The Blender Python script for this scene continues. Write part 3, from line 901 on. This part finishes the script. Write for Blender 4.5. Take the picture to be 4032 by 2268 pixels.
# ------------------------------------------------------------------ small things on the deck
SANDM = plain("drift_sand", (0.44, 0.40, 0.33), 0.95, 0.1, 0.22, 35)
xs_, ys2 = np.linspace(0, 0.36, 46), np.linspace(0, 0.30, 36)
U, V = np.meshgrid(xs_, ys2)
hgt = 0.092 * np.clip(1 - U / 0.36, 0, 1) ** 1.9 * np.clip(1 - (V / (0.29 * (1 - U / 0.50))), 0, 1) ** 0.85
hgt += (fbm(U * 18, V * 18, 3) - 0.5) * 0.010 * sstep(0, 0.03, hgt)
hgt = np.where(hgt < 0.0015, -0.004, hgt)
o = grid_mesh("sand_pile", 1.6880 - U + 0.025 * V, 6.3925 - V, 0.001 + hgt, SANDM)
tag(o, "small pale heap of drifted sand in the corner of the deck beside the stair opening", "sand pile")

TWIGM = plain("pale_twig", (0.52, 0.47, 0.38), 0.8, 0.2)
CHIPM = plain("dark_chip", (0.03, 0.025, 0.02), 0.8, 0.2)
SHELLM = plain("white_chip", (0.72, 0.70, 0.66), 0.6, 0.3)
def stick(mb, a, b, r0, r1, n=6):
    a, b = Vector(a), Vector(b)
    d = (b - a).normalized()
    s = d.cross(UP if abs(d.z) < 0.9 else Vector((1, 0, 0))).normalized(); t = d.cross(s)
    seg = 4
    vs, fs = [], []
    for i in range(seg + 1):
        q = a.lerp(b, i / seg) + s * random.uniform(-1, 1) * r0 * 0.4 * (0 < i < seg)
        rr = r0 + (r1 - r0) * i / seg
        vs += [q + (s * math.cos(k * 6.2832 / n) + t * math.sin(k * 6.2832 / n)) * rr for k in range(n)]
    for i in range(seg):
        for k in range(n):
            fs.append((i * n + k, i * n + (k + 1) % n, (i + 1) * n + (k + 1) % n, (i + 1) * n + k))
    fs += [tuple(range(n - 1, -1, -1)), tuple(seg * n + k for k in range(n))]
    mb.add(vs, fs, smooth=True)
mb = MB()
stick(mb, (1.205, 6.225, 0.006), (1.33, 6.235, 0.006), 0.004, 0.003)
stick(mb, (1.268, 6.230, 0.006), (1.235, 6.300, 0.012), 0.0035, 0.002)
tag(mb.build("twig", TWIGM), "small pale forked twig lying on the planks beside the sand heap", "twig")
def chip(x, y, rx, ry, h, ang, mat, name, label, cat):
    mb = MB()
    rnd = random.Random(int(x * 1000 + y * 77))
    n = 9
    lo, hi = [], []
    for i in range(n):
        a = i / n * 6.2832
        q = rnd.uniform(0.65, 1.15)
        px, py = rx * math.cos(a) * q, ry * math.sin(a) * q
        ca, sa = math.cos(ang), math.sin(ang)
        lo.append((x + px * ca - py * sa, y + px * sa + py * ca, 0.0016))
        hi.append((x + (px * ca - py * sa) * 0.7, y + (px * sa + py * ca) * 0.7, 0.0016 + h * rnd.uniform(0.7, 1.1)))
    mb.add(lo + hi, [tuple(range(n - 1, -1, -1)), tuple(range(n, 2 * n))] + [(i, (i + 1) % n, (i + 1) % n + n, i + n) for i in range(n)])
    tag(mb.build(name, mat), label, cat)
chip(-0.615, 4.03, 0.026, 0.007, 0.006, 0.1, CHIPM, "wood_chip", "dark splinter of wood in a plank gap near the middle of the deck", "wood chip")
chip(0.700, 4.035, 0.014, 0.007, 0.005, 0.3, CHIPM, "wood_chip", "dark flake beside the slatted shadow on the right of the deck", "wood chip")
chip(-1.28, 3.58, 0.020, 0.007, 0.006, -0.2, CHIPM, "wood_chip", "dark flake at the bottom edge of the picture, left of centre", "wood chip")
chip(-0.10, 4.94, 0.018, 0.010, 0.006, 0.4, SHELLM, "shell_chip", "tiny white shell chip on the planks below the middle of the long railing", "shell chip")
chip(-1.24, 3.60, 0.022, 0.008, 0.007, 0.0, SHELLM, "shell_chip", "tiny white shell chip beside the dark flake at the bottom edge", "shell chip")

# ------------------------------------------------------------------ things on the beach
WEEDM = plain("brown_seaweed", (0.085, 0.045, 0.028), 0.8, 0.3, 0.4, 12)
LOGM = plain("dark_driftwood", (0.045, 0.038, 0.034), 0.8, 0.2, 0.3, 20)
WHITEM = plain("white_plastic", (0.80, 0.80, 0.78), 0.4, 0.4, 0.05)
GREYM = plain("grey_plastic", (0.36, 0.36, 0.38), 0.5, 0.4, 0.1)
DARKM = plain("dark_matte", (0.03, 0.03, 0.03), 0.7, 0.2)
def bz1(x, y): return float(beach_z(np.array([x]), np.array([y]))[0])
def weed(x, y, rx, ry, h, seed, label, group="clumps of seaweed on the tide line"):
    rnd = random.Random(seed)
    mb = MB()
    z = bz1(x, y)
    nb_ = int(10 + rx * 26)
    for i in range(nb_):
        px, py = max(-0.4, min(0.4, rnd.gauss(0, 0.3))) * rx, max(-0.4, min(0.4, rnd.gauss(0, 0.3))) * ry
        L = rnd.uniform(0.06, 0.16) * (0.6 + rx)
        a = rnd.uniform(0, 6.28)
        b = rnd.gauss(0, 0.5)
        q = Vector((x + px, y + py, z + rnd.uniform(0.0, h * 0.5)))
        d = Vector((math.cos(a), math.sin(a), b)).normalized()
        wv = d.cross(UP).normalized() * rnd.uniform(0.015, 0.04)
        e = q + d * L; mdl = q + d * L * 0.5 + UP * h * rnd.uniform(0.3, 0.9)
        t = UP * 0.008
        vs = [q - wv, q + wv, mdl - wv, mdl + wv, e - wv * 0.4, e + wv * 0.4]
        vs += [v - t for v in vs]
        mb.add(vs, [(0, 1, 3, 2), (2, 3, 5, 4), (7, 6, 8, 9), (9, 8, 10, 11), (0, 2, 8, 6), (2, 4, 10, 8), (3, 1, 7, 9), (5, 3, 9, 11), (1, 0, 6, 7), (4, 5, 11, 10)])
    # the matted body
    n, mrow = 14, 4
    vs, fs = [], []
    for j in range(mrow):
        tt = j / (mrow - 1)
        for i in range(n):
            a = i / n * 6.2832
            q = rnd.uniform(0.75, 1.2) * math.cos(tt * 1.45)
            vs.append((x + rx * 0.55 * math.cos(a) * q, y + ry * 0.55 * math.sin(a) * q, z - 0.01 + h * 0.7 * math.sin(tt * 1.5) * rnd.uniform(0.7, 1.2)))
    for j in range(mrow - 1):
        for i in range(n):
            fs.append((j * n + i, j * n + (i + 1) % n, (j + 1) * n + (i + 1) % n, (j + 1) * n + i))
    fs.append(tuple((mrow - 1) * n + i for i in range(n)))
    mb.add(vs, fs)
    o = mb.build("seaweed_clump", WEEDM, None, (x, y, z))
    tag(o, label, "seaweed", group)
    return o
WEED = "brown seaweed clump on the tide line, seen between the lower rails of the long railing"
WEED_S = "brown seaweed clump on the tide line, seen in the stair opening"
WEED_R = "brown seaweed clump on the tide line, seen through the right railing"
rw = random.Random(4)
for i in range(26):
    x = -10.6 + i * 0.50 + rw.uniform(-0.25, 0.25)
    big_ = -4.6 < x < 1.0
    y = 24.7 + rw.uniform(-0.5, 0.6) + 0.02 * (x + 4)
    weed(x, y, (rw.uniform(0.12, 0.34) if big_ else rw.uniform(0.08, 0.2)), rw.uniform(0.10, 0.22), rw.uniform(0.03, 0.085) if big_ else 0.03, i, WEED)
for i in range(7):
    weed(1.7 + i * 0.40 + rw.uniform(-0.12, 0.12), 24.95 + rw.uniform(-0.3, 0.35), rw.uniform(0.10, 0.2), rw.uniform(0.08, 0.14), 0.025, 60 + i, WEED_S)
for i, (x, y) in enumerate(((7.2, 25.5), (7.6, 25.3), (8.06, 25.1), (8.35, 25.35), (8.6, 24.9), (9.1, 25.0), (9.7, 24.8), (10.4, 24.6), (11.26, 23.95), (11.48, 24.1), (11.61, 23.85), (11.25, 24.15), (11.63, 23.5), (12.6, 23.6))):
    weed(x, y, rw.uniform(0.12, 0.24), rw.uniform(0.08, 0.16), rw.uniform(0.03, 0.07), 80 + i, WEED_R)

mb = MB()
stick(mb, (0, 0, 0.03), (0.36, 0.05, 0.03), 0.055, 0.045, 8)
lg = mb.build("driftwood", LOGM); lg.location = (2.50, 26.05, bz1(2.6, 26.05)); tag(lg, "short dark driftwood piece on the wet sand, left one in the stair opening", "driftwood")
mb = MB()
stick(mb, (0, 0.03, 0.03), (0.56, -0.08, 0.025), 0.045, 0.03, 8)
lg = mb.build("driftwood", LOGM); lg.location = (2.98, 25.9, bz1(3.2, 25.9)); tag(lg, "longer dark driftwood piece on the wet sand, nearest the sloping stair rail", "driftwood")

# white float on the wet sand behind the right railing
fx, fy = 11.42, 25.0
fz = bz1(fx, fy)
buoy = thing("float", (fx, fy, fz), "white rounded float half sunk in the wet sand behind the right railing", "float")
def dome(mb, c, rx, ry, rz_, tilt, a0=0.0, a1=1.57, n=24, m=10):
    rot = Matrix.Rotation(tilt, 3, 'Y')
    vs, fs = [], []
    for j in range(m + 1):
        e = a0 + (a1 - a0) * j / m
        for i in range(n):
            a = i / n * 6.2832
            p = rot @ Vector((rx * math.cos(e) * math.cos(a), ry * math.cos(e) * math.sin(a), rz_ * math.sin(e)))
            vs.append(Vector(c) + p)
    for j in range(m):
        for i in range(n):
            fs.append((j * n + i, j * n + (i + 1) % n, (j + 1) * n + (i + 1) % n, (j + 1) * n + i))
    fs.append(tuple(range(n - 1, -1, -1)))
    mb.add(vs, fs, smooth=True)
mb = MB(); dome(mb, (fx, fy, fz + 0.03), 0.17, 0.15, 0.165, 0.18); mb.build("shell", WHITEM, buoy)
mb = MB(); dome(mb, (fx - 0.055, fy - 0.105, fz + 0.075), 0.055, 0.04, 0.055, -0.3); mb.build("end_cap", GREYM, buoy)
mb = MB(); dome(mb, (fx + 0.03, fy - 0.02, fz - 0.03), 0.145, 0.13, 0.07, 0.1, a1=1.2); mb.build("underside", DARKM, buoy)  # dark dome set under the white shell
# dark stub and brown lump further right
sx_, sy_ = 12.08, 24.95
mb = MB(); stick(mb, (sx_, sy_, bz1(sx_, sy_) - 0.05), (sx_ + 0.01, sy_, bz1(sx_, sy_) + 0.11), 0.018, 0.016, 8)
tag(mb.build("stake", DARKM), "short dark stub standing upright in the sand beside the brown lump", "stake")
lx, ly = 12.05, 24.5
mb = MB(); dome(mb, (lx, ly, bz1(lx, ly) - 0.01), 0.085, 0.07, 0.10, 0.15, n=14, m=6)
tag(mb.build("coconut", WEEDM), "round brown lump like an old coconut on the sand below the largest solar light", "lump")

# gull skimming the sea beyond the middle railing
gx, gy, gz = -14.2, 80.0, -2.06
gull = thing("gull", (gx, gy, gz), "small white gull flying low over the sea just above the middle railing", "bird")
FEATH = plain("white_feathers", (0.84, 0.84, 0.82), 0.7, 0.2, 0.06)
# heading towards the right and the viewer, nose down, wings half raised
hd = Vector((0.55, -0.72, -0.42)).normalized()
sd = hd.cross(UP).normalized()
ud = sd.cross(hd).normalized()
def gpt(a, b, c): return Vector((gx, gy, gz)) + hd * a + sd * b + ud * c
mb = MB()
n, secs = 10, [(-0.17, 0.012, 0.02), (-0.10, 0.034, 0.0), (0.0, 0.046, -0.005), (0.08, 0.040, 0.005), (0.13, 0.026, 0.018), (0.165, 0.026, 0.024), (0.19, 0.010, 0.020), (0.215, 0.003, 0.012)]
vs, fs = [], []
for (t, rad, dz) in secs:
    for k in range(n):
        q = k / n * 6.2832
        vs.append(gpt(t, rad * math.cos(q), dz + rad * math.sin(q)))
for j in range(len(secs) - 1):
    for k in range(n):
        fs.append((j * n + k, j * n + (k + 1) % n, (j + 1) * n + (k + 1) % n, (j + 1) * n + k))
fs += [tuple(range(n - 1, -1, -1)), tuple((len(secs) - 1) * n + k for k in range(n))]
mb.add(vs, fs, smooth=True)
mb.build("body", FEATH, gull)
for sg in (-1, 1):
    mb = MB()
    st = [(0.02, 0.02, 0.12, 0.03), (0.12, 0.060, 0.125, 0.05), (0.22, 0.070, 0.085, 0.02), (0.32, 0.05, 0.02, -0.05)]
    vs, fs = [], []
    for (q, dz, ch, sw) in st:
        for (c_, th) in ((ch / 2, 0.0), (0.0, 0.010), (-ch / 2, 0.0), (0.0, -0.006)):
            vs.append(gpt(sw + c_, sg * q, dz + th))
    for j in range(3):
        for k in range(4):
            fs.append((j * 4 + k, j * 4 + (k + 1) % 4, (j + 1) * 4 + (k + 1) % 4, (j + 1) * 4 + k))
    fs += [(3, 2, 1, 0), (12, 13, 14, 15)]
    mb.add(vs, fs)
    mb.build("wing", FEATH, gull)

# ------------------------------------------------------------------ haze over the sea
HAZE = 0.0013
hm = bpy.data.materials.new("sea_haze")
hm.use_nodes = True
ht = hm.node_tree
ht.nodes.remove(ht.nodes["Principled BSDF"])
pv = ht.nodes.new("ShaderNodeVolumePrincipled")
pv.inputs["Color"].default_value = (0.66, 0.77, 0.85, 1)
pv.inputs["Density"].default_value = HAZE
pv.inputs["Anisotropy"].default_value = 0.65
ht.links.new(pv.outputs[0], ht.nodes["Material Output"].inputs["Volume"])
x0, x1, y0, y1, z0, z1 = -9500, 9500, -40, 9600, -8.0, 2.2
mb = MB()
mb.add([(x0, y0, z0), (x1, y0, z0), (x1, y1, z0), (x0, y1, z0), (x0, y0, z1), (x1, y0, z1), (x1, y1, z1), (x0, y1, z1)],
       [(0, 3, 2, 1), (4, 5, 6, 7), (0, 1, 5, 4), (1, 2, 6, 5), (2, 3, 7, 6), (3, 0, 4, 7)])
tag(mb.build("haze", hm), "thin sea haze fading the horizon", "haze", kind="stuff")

Job: Every line that holds the word "picture" should be extracted.

Correct result:
The Blender Python script for this scene continues. Write part 3, from line 901 on. This part finishes the script. Write for Blender 4.5. Take the picture to be 4032 by 2268 pixels.
chip(-1.28, 3.58, 0.020, 0.007, 0.006, -0.2, CHIPM, "wood_chip", "dark flake at the bottom edge of the picture, left of centre", "wood chip")